Congress Pushes Forward on Biggest Housing Bill in Decades
A bipartisan housing bill, the 21st Century ROAD to Housing Act, is making real legislative progress, having passed a House vote last week. "The bill passed 396 to 13, and is an amended version of one passed by the Senate two months earlier," reported NPR. "The two chambers still have to agree on a single version before they can send it to the president for his signature."
Immediately before the most recent vote, President Donald J. Trump urged the House to pass the bill, according to The Hill. It's likely to take two or three months for the House and Senate to resolve differences between their two bills, but legislators have said they hope to get a final bill on the president's desk before their August recess begins.
However, passage is not a foregone conclusion. "The package, the first major legislation in 36 years aimed at creating and bolstering housing programs, passed on a lopsided bipartisan vote, reflecting a rare area of election-year consensus in the otherwise deeply divided Congress," said The New York Times on May 20. "But its fate remained uncertain amid lingering disagreements among lawmakers over its details and as President Trump, who has not made housing a priority, has expressed only lukewarm support."
An Outstanding Issue
"Both the House and Senate bills include measures to streamline environmental reviews and cut regulations for manufactured housing," said The Wall Street Journal on May 20. But it went on to highlight an outstanding issue that's particularly contentious.
The Senate bill contained a provision requiring institutional investors to sell homes they'd built as rental units after no more than seven years. But, under pressure from house builders, the House dropped that requirement.
For years, institutional investors that buy up residential homes have been a target of politicians seeking to shift the blame for the housing shortage.

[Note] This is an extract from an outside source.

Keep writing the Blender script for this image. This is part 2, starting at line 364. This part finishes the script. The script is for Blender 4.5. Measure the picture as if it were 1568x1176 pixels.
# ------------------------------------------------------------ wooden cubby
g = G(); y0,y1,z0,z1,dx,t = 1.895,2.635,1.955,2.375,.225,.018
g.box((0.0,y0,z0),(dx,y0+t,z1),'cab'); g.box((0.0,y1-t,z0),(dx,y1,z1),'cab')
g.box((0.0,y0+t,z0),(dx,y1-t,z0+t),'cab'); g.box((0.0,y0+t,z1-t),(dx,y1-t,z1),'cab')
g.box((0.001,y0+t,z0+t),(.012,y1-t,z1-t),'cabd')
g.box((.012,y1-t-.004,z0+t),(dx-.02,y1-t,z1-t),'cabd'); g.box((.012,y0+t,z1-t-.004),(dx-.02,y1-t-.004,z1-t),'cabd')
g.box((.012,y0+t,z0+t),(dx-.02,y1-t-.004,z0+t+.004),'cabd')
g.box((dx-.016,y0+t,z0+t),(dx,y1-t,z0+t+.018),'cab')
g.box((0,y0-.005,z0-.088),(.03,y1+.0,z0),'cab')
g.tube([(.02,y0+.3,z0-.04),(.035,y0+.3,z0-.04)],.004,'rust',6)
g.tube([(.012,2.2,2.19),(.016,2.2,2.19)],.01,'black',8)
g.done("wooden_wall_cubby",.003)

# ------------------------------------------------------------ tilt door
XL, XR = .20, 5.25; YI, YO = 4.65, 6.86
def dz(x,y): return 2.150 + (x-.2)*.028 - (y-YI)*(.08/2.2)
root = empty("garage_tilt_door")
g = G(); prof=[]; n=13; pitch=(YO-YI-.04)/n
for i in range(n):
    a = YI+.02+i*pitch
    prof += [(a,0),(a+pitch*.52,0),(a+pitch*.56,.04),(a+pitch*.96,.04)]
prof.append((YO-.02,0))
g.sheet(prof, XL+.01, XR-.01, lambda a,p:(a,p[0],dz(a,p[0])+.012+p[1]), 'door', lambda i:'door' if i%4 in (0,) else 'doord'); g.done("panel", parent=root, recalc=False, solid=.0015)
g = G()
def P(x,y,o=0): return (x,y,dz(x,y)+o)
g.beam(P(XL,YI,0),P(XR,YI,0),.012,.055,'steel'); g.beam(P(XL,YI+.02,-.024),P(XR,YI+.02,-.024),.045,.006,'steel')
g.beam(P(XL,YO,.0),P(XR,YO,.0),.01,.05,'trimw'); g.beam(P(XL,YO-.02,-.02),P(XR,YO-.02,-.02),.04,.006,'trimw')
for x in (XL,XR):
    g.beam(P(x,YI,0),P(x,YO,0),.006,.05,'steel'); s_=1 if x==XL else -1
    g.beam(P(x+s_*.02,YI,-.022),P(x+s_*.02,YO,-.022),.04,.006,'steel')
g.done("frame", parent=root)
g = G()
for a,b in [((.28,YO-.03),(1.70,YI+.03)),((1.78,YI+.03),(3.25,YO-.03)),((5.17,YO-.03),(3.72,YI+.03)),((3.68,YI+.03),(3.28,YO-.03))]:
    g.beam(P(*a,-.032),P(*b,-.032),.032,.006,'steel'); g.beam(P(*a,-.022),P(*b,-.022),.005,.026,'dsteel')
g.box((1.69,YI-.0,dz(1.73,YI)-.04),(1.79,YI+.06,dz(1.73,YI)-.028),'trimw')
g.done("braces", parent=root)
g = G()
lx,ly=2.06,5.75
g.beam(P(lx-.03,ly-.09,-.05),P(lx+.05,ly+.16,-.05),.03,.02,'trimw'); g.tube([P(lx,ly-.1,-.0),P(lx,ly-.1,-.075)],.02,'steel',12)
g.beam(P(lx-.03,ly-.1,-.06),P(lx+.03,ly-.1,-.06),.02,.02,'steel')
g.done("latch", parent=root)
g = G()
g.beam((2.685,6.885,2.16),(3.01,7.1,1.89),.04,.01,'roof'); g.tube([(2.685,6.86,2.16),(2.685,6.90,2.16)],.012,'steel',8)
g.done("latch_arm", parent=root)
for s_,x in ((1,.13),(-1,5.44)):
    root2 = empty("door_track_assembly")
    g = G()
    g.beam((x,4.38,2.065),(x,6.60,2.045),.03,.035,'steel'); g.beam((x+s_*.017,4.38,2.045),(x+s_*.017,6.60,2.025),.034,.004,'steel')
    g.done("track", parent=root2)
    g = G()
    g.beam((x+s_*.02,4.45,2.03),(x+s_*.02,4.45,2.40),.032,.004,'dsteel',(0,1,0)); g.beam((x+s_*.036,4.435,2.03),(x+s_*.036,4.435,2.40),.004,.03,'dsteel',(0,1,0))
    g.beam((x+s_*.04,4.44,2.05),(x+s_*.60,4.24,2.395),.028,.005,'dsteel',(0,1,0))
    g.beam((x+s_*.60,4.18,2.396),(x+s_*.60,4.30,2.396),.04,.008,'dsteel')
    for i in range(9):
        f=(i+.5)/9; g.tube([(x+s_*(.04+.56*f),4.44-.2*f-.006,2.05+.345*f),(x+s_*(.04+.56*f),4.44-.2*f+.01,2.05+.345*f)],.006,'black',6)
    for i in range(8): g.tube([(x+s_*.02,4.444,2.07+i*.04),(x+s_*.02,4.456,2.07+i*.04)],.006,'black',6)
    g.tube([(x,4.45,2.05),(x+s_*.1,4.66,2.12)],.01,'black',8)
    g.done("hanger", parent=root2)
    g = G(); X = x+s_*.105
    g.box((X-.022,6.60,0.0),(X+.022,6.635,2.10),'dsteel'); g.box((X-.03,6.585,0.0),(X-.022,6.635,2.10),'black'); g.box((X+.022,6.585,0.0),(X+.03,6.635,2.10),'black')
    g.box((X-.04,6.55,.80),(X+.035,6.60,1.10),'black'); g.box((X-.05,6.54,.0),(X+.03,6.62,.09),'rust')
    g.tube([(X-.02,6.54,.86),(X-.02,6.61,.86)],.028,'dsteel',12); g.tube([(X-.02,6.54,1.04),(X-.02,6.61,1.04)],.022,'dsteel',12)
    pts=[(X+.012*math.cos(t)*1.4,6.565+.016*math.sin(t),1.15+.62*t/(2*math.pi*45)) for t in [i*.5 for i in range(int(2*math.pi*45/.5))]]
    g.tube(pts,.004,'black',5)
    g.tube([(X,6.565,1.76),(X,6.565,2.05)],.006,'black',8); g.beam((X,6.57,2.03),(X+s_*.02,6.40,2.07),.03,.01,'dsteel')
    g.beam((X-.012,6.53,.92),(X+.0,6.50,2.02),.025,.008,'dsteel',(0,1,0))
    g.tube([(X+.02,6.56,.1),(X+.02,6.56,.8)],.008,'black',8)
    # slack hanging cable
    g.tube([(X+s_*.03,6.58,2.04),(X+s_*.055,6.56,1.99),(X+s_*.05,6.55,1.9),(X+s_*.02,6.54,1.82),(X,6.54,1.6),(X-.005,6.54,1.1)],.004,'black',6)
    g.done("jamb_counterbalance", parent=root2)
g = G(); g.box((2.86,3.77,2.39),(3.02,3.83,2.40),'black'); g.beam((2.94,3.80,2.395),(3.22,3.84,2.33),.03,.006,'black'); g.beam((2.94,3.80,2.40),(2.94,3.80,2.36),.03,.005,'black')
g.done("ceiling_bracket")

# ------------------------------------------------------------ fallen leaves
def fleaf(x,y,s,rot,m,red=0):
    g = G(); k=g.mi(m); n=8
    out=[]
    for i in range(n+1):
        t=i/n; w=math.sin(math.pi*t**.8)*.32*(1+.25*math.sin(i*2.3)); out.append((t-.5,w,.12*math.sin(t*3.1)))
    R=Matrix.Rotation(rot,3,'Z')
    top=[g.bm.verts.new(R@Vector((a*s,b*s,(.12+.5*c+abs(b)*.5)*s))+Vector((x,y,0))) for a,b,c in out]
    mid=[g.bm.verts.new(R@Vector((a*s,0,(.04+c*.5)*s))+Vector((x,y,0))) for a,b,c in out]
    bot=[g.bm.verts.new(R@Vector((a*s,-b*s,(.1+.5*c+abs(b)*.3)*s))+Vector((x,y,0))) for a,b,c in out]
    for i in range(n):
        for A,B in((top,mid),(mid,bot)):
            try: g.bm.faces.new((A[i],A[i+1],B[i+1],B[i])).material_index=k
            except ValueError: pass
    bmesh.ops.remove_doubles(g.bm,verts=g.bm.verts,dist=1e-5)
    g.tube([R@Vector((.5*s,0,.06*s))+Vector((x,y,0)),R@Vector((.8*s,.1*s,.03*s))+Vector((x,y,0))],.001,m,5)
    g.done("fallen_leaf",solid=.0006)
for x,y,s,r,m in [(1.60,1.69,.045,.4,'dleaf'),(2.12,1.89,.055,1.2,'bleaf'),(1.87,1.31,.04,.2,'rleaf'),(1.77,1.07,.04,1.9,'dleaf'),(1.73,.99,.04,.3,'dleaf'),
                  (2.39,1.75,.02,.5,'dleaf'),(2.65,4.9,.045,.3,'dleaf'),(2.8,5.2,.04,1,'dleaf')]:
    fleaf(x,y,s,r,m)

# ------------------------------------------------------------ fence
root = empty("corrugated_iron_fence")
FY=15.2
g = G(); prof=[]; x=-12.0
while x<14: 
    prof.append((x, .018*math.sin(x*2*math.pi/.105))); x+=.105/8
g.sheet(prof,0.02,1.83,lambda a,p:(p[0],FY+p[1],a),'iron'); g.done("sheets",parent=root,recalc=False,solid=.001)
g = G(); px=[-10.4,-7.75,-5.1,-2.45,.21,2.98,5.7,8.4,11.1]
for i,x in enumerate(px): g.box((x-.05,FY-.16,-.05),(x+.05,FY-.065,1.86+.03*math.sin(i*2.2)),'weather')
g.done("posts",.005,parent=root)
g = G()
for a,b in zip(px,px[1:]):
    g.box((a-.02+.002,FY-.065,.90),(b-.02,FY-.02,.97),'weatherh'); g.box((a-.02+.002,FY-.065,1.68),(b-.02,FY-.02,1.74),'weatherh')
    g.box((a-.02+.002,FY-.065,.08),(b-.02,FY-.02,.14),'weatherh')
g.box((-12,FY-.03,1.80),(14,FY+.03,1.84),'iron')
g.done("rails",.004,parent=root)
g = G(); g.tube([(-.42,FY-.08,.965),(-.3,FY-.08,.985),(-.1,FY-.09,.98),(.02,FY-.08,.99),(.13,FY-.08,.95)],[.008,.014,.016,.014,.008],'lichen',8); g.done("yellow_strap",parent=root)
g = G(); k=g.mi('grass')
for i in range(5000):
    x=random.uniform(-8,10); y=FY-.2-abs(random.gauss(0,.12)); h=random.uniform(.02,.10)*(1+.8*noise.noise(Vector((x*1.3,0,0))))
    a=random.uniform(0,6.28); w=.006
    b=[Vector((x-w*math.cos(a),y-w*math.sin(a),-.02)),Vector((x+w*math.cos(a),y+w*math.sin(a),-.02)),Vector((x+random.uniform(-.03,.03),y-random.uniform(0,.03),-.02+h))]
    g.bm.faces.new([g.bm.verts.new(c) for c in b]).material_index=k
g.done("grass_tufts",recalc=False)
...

And there is evidence, according to the Government Accountability Office, that they have distorted markets in some large metros, especially in the Sunbelt states.
However, nationwide, they own only a tiny proportion of single-family residential units. "Large institutional investors ... own just 3% of single-family rentals, less than 0.5% of the total single-family housing stock," says the Urban Institute.
Arguments against forcing sales in this way include the risk of reducing rental housing stocks, regardless of supply and demand. Additionally, families who are model tenants could find themselves facing eviction from their homes, solely because the landlord is being forced to sell the property because those seven years are up.
Meanwhile, "Even just the threat of the requirement had frozen investment for building new single-family rental homes," according to The Journal.
Read Trump Plans to Ban Institutional Investors From Purchasing Single-Family Homes and Is It Too Late to Stop Wall Street From Buying Up Homes?
Other Differences Between House and Senate Bills
"Gone from the House bill are several Senate priorities, including one that would permanently authorize grant funding for housing-related disaster assistance in communities; another that would reward communities that build more housing with grants; a proposal that would help communities maintain and upgrade manufactured housing; and new transparency rules for some loans for veterans," said The New York Times. The House also added new community banking rules.
Those differences, together with forced sales of rental units after seven years, might yet sink the new legislation. Certainly, some on the Hill feel very strongly about them.
However, the momentum among legislators seems to be behind getting a new housing law in place before November's mid-term elections. And we'll be surprised if the president doesn't sign a bill into law before then.